(no subject)
Jan. 13th, 2011 09:20 am![[livejournal.com profile]](https://www.dreamwidth.org/img/external/lj-userinfo.gif)
Ter still has an LJ, a memorial LJ now, and I still have emails and comment notifications from her in a file in my Gmail, as I have for Kiki, another great literary friend who passed in the last few years, both of them well before they ought to have.
The other day I stumbled over a personal website that a man's family had preserved after he was killed in a car accident. They made two changes: one, they put up a front page explaining the website and what had happened, and two, they put a link to a page with his "last words", which were an email to a friend. I don't think his family is terribly computer literate; in his "last words" they included his friend's quoted email and his sig line, which okay, totally made me snortlaugh. If I die and someone does that to me I don't want my sig to be remembered as the last thing I ever said.

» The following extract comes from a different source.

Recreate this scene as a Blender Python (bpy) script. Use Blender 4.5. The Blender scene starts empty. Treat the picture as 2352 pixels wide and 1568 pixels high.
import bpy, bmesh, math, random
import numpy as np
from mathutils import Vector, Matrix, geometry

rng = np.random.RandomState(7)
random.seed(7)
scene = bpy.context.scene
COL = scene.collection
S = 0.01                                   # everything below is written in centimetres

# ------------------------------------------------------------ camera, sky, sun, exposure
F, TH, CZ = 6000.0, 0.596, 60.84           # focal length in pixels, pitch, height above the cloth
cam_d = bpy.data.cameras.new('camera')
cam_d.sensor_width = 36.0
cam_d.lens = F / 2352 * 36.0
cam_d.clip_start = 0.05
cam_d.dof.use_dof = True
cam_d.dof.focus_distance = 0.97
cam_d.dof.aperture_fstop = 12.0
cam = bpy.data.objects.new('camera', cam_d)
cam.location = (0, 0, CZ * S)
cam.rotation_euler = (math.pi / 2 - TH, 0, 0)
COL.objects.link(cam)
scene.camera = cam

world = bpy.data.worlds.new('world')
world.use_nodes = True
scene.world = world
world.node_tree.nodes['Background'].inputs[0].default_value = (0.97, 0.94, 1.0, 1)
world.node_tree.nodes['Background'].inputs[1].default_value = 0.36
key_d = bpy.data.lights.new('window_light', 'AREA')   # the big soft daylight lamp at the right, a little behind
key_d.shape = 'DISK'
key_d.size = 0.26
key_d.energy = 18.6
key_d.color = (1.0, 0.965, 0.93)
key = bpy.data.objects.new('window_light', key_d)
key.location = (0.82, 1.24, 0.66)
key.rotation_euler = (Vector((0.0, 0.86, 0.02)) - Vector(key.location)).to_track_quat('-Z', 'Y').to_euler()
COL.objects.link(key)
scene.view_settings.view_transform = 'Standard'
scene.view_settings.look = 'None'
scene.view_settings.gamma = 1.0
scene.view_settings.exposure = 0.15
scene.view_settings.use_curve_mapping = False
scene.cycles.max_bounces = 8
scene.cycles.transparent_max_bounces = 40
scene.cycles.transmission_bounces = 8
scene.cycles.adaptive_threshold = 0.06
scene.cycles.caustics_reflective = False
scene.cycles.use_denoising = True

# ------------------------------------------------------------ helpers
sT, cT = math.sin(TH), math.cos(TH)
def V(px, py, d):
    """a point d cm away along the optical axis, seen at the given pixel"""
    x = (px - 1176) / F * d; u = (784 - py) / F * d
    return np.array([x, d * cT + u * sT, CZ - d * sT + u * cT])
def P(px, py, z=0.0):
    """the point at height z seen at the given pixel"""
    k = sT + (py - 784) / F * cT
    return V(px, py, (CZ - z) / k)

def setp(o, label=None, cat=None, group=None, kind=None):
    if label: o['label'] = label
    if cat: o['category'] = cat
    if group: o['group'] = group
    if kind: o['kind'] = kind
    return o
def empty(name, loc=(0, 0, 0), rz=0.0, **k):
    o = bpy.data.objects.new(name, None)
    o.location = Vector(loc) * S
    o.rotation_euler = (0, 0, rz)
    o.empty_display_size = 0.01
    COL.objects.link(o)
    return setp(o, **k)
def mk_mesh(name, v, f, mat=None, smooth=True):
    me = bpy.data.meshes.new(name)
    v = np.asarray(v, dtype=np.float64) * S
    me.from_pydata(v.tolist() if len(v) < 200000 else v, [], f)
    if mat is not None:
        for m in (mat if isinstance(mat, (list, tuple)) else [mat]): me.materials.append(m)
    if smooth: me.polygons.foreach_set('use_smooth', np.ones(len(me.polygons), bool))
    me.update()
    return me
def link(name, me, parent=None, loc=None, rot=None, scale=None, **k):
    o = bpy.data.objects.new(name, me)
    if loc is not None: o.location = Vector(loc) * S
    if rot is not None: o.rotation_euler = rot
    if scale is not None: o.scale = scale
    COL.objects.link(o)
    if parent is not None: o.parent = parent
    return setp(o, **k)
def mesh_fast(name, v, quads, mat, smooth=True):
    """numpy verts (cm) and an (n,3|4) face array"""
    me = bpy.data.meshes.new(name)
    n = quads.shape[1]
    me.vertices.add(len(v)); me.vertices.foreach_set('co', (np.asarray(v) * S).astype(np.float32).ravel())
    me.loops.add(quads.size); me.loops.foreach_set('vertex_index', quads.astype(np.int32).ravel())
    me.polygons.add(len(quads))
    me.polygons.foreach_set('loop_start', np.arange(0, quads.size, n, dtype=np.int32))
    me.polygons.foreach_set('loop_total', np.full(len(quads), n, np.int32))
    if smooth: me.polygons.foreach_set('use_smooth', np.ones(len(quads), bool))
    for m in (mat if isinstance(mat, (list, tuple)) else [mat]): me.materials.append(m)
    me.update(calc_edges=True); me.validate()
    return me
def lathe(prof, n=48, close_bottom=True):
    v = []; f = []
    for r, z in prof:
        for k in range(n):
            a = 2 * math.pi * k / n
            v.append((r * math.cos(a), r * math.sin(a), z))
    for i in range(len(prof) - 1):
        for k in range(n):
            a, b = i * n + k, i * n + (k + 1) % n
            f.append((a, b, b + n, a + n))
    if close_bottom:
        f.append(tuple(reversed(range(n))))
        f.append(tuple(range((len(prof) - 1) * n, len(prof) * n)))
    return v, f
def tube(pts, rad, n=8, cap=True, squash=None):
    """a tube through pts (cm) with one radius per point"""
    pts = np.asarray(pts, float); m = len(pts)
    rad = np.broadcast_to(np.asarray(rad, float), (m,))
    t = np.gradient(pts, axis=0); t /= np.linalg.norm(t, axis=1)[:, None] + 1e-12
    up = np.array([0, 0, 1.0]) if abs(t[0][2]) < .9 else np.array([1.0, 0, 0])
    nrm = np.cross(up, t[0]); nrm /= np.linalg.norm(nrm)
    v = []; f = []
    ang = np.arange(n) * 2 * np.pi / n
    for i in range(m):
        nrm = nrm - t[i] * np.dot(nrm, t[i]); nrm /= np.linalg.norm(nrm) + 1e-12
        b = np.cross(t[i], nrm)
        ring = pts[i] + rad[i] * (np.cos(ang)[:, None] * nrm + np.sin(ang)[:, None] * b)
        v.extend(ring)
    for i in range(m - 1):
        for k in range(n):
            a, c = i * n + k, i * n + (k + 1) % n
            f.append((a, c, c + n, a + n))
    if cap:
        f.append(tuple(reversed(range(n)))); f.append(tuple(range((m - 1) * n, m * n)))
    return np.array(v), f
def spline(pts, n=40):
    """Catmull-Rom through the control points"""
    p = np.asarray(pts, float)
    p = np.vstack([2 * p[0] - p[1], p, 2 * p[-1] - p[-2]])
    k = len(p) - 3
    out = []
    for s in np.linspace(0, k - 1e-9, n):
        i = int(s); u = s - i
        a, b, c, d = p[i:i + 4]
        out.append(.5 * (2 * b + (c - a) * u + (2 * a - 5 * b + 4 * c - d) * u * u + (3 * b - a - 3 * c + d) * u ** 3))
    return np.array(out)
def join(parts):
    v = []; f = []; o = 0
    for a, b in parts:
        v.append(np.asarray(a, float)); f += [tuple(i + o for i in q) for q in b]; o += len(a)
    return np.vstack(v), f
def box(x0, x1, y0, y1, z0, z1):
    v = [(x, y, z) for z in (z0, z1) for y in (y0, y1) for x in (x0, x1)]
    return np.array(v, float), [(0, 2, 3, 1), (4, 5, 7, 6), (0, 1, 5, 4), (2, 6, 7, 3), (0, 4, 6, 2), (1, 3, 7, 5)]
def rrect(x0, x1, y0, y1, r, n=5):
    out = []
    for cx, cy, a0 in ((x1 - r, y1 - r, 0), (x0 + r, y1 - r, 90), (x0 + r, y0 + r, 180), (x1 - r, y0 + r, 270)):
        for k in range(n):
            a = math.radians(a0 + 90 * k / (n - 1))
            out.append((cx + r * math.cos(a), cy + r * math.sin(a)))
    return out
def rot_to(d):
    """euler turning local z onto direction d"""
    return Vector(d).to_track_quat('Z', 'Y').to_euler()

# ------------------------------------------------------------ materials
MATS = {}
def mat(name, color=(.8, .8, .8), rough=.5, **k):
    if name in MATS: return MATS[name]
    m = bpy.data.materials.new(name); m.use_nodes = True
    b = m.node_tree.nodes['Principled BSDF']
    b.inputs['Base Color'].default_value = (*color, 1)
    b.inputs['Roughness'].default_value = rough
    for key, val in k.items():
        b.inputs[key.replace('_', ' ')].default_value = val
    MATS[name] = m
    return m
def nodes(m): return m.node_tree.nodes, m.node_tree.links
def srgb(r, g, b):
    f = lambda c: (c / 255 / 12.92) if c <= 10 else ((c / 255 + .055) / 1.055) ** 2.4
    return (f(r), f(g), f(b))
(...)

I'm planning on being young and alive forever, though, so I'm not too fussed.
In all seriousness, I do sometimes think about (read: make a baffled face at) the fact that I've made something and put it out there in the world that will be around after I'm gone. I mean, there's the Cafe, maybe, but also the tangible books I've published. Copies of Nameless have survived maulings by dogs (no kidding, it's an awesome story involving a husky who picked the book specifically to attack) and giant house fires, so at least a few will probably outlast me. Especially given I can't seem to go a month without some form of bodily harm.
Christian recently linked to an article called Cyberspace When You're Dead, which I admit I haven't read in full because a) it's really long and b) it makes me want to make a to-do list of shit I have to set up before I die and c) it's kind of freaky and I have too much else to do this month to deal with my own mortality as well. But it's got some interesting things to say.
WELL THIS HAS BEEN A CHEERY FUCKING BLOGPOST.
In closing, an email exchange from last night:
E: Point of interest: the past tense of "pet" is not "pet."
Sam: The past tense of "pet" is "cremains".